Furuhata’s book brings out well the range of techniques and their institutional affiliations to ground the epistemic underpinning of atmospheric control and elemental media. Computer simulations, meteorological knowledge, but also the sort of climactic and communication experiments as staged for example at Expo ’67 in Montreal and Expo ’70 in Osaka play here a role. Here the example of artificial fog by Nakaya Fujiko becomes an example that also ties, again, the two sides of the Pacific together when it comes to art and technology experiments. As Furuhata narrates, “[t]he idea to envelop the exterior of the geodesic dome with artificial fog emerged at the early planning state of the Pepsi Pavilion by E.A.T., a group to which Nakaya had belonged since her participation in the “9 Evenings: Theatre and Engineering” event in 1966”. Such contexts are also elaborated in another recent book on the same period and some overlapping concerns too, namely John Beck and Ryan Bishop’s Technocrats of the Imagination that features in more detail some of the U.S. contexts of such art and technology “labs”. It is across this Cold War world – a planetary experiment from military to weather and climate knowledge – that offers the context through which contemporary forms of control – or attempts and projects – become visible also in relation to a political spectrum (nation states and beyond).

Similar perspectives to historicize are central to Furuhata who nods both to cultural techniques research and to media archaeology.
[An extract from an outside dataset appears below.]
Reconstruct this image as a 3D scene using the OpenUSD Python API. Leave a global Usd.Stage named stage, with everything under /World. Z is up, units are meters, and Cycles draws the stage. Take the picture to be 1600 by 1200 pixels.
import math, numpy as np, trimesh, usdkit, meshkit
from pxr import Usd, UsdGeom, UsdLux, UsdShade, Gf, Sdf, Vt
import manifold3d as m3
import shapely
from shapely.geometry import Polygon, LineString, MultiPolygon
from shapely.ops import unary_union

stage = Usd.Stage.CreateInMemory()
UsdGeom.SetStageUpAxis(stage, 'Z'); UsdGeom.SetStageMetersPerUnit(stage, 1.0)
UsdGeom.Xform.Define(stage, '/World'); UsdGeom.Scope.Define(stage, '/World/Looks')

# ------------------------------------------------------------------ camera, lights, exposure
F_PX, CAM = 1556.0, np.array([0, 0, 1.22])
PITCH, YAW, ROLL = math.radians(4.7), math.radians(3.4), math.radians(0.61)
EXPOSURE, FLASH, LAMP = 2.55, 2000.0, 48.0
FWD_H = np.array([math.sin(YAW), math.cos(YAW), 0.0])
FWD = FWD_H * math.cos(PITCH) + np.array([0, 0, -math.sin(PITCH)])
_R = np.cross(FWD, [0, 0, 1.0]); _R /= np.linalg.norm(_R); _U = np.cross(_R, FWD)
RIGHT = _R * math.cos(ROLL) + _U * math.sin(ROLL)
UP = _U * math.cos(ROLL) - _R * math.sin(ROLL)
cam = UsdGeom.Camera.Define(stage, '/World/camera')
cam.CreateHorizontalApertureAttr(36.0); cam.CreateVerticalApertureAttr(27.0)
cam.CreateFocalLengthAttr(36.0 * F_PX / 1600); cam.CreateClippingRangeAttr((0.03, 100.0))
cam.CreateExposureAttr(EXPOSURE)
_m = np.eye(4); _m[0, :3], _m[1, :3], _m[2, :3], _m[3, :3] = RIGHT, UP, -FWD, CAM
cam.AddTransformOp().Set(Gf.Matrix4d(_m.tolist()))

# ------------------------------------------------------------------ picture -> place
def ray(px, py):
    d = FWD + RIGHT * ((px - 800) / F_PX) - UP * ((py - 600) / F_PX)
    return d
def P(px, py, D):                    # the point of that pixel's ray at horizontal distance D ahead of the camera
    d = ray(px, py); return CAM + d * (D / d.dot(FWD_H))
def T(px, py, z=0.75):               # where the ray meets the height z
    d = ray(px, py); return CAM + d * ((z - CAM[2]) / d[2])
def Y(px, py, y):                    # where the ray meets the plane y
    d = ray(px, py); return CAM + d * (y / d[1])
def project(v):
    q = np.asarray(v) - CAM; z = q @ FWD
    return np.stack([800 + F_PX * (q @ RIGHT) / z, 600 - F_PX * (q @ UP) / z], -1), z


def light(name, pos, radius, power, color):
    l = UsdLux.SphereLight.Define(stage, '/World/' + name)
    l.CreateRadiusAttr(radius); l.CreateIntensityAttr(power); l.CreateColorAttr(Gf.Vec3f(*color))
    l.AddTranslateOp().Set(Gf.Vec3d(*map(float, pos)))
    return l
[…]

In this vein, she also reminds to “be mindful of the historicity of the analogy of ecology itself as we operationalize it in media studies,” a concept that has persisted across different scales of reference not least because of the legacy of “media ecology.” Furuhata footnotes the more recent critical insights into the multiple ecologies of material mediation – such as Matthew Fuller’s work and of course Félix Guattari – although the main body of the text sets out to critique the analogy of ecology after McLuhan, Postman, as well as for example Chicago School of sociology and their “idea of ‘human ecology’ to analyze the impact of urban infrastructure such transportation systems on the social, economic, and demographic transformations of urban neighborhoods in the 1910s and 1920s.” As Furuhata points out, there are differing theoretical legacies of the term where some of the more progressive affordances build up much more productive notions of interconnectedness that does not leave so-called human politics behind either. How would the ending of the chapter and the book like if it would have been driven explicitly by the more critical notions of (media) ecology developed for example on both sides of the Atlantic in the past two decades or so (the ones now in the footnotes)?
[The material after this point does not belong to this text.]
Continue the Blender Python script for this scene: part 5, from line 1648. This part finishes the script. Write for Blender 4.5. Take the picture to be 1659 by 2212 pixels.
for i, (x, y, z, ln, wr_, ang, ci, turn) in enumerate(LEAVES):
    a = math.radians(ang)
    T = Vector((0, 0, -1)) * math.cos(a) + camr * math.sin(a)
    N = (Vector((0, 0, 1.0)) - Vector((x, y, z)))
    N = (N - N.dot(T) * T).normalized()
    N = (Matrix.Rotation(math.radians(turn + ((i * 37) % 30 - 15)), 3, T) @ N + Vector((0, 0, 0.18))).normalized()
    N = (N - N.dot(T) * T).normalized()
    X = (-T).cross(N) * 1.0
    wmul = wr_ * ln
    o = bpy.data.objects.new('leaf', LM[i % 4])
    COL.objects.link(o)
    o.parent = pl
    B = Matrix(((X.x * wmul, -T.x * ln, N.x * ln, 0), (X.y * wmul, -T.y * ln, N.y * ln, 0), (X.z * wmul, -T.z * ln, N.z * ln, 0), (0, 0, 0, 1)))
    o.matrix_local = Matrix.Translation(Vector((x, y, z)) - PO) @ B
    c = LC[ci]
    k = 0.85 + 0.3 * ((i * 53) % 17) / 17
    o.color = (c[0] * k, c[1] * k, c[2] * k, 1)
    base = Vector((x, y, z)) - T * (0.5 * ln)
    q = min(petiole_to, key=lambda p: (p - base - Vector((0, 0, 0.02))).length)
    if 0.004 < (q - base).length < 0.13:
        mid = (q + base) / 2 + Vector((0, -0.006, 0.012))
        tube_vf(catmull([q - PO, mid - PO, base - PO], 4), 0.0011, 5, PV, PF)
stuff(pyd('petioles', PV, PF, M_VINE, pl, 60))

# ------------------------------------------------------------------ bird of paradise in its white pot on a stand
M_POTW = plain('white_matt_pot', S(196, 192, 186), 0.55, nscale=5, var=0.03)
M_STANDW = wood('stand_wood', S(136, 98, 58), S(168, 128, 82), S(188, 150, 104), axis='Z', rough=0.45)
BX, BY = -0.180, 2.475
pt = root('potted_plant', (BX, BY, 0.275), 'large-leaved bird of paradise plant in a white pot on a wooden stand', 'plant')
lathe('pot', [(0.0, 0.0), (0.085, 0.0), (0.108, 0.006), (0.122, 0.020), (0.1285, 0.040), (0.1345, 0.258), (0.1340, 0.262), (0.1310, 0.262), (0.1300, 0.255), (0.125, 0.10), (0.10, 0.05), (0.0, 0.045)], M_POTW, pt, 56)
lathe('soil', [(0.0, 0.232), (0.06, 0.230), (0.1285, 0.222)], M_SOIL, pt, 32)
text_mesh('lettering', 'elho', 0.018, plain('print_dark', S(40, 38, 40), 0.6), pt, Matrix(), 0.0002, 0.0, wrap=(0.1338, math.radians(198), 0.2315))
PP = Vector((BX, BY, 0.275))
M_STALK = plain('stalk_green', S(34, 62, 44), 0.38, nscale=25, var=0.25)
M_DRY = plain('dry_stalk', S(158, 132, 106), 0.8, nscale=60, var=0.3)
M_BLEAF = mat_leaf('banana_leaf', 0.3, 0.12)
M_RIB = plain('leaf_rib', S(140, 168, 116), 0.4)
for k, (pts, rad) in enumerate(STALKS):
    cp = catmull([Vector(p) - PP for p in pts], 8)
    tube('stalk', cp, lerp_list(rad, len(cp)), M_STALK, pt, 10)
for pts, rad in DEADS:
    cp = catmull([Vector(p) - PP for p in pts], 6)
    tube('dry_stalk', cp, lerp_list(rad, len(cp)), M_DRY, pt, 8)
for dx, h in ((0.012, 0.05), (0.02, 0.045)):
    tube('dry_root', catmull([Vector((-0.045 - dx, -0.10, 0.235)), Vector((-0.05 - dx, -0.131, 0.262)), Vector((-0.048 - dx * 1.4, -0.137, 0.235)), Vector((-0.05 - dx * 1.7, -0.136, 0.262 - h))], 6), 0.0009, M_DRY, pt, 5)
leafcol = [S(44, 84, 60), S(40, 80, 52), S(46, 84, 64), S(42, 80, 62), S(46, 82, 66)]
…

It is the intersection of histories of technology, environmental mediation, and their geopolitical stakes that makes also Furuhata’s book so interesting. It taps into such a crucial topic of discussion that it is sure to be widely read and referenced in and outside media studies. The book also opens up further possibilities to investigate for example notions of multi-scalarity: which scales are mixed up or projected and summoned in geoengineering? Which scales are at stake in the planetary experiments with multiple interconnected localities mediated by way of elemental materials? At what scales are our concepts operational, or, as or more importantly, policy decisions that impact planetary futures?